Entre modernité et passé: August Schöll, «Die Eisenbahn als Bauernschreck» 
(«Le chemin de fer ou la crainte des paysans»), 1858.
(wikimedia.com)


Dès 1852, la Confédération confie la construction des chemins de fer aux cantons et au «secteur privé», sous l’impulsion du conseiller national Alfred Escher. Portant la double casquette de politicien et d'entrepreneur, il défend le progrès au Parlement zurichois et accorde de nombreux permis de construire pour des projets de construction, en particulier les siens. Dix ans après l'ouverture de la première ligne de chemin de fer suisse, le réseau s'étend déjà sur plus de mille kilomètres. Alfred Escher fonde la Compagnie des chemins de fer du Nord-Est: une première avancée décisive pour le réseau, repris en 1900 par les Chemins de fer fédéraux suisses (CFF).

Ces réseaux ferroviaires ont besoin de fer et de vapeur, mais également de capitaux pour ne pas dépendre des prêts étrangers. Alfred Escher fonde ainsi la Schweizerische Kreditanstalt (SKA), connue aujourd’hui sous le nom de Credit Suisse. Une fois encore, il a droit à une autorisation en un temps record, grâce à son influence au Parlement. La SKA permet de combler le vide dans l’offre bancaire – entre les établissements privés, gérant des actifs importants mais n'octroyant pas de prêts, et les banques cantonales, qui pouvaient accorder de fonds aux petites entreprises mais pas aux grands complexes industriels.
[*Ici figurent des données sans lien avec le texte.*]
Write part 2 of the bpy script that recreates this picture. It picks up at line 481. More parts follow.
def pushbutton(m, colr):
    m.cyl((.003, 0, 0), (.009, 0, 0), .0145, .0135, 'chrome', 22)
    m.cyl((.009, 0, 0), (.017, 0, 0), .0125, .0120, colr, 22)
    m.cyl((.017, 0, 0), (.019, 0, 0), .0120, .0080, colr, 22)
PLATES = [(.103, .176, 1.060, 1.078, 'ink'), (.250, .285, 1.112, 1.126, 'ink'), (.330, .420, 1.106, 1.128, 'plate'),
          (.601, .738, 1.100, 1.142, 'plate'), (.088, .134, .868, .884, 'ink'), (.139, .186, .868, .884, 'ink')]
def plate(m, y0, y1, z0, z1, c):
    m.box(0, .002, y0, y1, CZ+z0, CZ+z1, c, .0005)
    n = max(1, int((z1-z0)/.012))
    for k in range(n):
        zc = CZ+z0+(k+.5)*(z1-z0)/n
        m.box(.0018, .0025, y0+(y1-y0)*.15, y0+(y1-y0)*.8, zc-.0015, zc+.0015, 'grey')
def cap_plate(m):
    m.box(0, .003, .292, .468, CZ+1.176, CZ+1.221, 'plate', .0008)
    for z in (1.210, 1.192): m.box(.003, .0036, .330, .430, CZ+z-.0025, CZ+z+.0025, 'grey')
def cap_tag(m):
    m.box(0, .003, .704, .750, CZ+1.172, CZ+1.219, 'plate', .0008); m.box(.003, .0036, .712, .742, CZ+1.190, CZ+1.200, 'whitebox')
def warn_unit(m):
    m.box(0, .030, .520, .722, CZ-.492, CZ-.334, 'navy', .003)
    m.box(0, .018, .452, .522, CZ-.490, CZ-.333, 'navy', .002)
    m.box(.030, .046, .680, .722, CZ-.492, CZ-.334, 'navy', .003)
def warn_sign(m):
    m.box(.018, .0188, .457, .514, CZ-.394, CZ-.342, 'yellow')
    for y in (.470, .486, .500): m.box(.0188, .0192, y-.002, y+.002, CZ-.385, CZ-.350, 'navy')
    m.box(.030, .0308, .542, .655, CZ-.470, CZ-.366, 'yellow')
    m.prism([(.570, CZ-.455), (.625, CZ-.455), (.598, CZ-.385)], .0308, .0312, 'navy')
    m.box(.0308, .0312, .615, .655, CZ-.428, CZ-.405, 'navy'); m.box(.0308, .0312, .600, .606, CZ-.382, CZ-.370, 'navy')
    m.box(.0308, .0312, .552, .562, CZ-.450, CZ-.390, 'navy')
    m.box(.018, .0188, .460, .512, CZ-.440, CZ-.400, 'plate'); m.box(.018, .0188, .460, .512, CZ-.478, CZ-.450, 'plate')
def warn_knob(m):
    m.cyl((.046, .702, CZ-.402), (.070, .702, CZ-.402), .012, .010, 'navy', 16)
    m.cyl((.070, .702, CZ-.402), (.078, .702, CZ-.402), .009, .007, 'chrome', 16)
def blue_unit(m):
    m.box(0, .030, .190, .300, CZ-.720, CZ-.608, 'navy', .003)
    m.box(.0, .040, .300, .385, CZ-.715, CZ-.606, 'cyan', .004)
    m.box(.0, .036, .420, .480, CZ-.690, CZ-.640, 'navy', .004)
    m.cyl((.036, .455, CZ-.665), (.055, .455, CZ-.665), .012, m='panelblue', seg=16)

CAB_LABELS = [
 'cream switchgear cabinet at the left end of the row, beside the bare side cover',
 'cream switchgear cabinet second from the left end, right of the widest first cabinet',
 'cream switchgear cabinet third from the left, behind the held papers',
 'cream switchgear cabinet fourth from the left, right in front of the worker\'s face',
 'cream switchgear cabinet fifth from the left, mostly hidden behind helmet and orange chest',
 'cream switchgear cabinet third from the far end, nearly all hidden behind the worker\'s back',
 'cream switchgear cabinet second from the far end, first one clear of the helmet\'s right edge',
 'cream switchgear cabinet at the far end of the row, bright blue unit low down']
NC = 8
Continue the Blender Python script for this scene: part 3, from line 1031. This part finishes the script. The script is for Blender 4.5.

Lesquels nécessitaient, pourtant, des machines toujours plus chères. Les projets d'Alfred Escher permettent à la Suisse de rivaliser avec le monde dans le jeu des capitaux.


La banque Credit Suisse sur la Paradeplatz (Photographe inconnu / Provenance: Zurich en 500 images. Un livre sur la ville, conçu et écrit par Franz A. Roedelberger. Coopérative éditoriale zurichoise. Zurich, 1944. ​​​​​​​
(creditsuisse archive)



Collusion problématique  

Ce dynamisme, admiré jusqu'à ce jour, ainsi que cette capacité à s’imposer ne sont possibles que grâce à une collusion problématique et antidémocratique entre politique et affaires: des documents montrent qu'Alfred Escher agissait tantôt comme patron d'entreprise, tantôt comme représentant de l'Etat. Il signait lui-même les permis.

Ce pouvoir suscite des critiques. Le «système Escher» est accusé de tous les maux. Ironiquement, c'est une institution ayant œuvré à l'avènement de l’Etat fédéral démocratique avant 1848 qui, plus tard, doit fédérer l'élite libérale helvétique autour des projets d'Alfred Escher: l’«Akademische Mittwochgesellschaft». Cette société rassemble des frères d’armes et des camarades politiques d’Alfred Escher, le «tsar de Zurich». Même après sa démission du gouvernement zurichois, celui-ci élit ses membres d’après les propositions de l’entrepreneur.

Alfred Escher connaîtra une fin tragique. Il perd un enfant, sa femme et sa mère en peu de temps, dans les années 1860: il ne lui reste que sa fille Lydia. Le mouvement démocrate réduit l’influence de l’industriel à Zurich. Pour son dernier grand projet, le tunnel du Saint-Gothard, Alfred Escher a droit à plus de critiques que de reconnaissance au niveau national. Atteint de furoncles et d’asthme notamment, le «roi de Suisse» s’éteint dans sa propriété de Belvoir le 6 décembre 1882.